Eckart ist eine Intellektuelle und unterscheidet sich insofern von den meisten anderen Kabarettistinnen. Ein beträchtlicher Teil des üblichen Publikums ist mit ihr heillos überfordert. Die Zitate aus ihrem Programm legen nahe, dass sie sich zuweilen selbst überfordert, Konicz mehr oder minder implizite Hypothese, es handle sich um eine kalkulierte Grenzüberschreitung zwecks Beförderung der Karriere ist ein wenig überplausibel, insofern der Intellektuellen Berechnungsfähigkeiten unterstellt werden, die sie zwar haben mag, gleichzeitig aber den Realitätstest nicht zwangsläufig bestehen müssen.

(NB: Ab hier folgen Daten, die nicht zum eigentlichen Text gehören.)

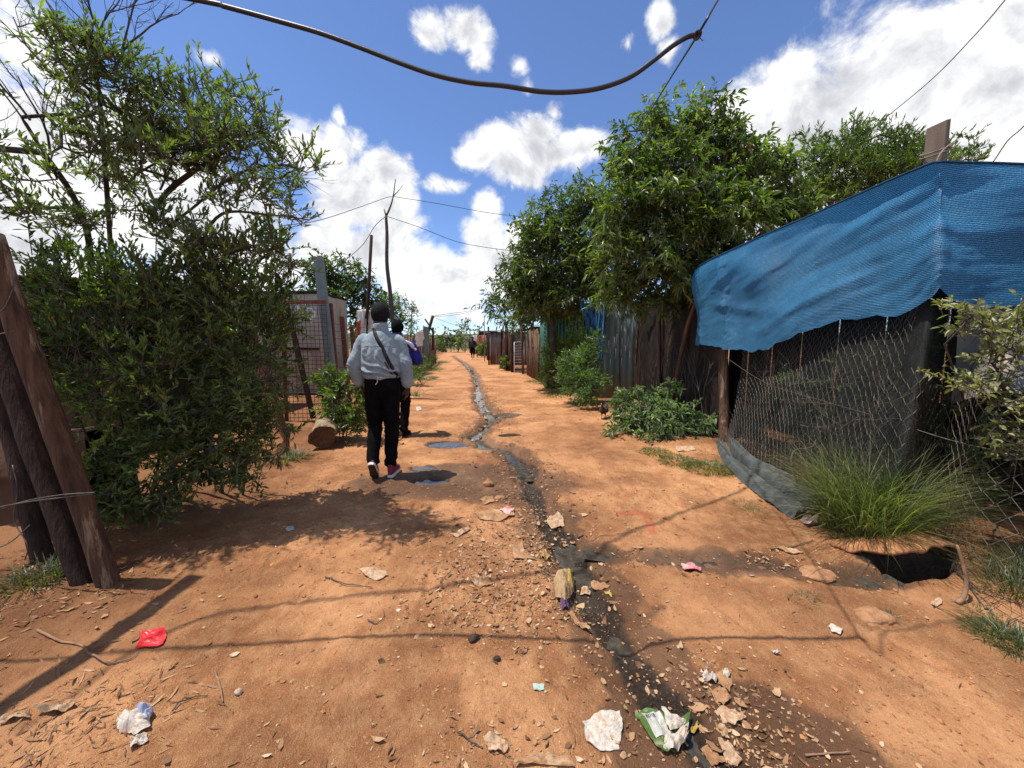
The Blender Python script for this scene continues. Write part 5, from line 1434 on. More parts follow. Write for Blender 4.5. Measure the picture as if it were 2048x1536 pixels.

Von 'den Juden' zu sprechen ist in den meisten Zusammenhängen prekär. Im vorliegenden Fall ist konkret angesprochen ein Fehlverhalten einzelner Menschen, das in einem akzidentellen Verhältnis zu ihrer Religionszugehörigkeit steht. Eckhart, oder eben ihre 'Bühnenfigur' schliesst nun zwei kritische Punkte kurz, einerseits den MeToo-Dogmatismus, wonach man stets den beschuldigenden Frauen glauben müsse, andererseits das in gewissen Kreisen geltende absolute Verbot, Menschen jüdischen Glaubens zu kritisieren, dessen Missachtung gewohnheitsmässig mit einem Antisemitismusvorwurf quittiert wird. Diese beiden Gebote führen im Fall Weinstein und in einigen weiteren, wesentlich uneindeutigeren, wie dem von Woody Allen zu einer Aporie, die von Eckhart auf ihre notorisch gnadenlose Weise aufgespiesst wird.

Konicz weist überzeugend auf, in was für ein unerträglich trübes Fahrwasser sie damit geraten ist. Die Frage ist nun - wollte sie, wie Konicz unterstellt, auch wirklich selbst da hin, oder hat sie, wie meine Formulierung andeutet, die Reichweite ihrer Aussagen nicht im Blick gehabt? Und ist sie mithin Eckhart selbst weit weniger souverän, als ihre Bühnenfigur?

Aufgrund dieses einen Beispiels ist das nicht zu entscheiden. Es bräuchte schon die Analyse mindestens eines kompletten Programmes, um eine allfällig rechte politische Gesinnung dingfest zu machen. Der Umstand allein, dass Rechte ihr nun applaudieren, ist noch kein Beweis dafür, alles andere wäre in Deutschland eine Überraschung.

Daher plädiere ich gegen den forschen Staatsanwalt Konicz in diesem Fall und vorerst für die Beherzigung des Grundsatzes im Zweifel für die Angeklagte. Ohne jedoch die Anklage vom Tisch zu nehmen.